Much better

Gosh, I can’t believe how much better I feel this morning! It’s as if everything feels clearer and lighter.

Today’s Father’s Day. My pOp is best pOp, your argument is invalid. Okay, Leo’s a good father, and he fathered good fathers! Damnit, so is Terry. So was Jim (actually among the best) and then there’s Tom, he was a bighearted dad, and my grandads, and Barry, and David, and actually my life is full of good dads. Paul was among them. He’s still family, but he has passed into the part of the world where he is no longer really a dad. Katie didn’t advertise it as a father’s day meal but we’re getting together tonight. I hear Dax is fixing to change the oil in Paul’s Echo.

I am going to endeavour to persevere; I hope you all can manage that today. We are for going schlepping when the grocery opens.

A long joke, stolen from saturn128 on reddit. Typos have been corrected and it’s been slightly edited.

One day Fibonacci goes to the fair with his friends: Ms. One, Mr. Five, and Dr. Twenty.

While Fibonacci perused the fairgrounds, his friends decided to enjoy a variety of different competitions and games.

Ms. One thought to try her hand at the ring toss and ball throwing games. She’s a pretty good shot and quickly wins a pair of adorable stuffed toys shaped, oddly enough, like small cherry trees.

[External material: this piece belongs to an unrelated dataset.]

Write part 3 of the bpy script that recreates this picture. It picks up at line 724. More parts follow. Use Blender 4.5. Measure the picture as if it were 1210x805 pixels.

Mr. Five, being a man with a hearty appetite, went to sign up for the pie eating contest. When the time came to compete, Mr. Five set to his task with a ravenous fervour. The competition was brutal and incredibly messy, but by the end Five had scarfed over a dozen pies.

Dr. Twenty wandered to an area a little more removed from the main fairground. He was, in fact, looking for the tent that he knew would host the poker tables. Dr. Twenty was an avid gambler, a man of numbers and statistics as well. Upon finding the tables, Dr. Twenty is already prepared with his own bet. Placing ten dollars in the pot, he is dealt his cards and solidifies his poker face. After a solid hour of cards, the doctor had won over three times as much as he had originally bet.

All the while, Fibonacci had walked between his friends and checked on their activities. In his wanderings he had run into an acquaintance of the group. They asked, “How did the others fare in their games?”

Fibonacci responds, “Oh, One won two trees, five ate thirteen, Twenty won $34.55.”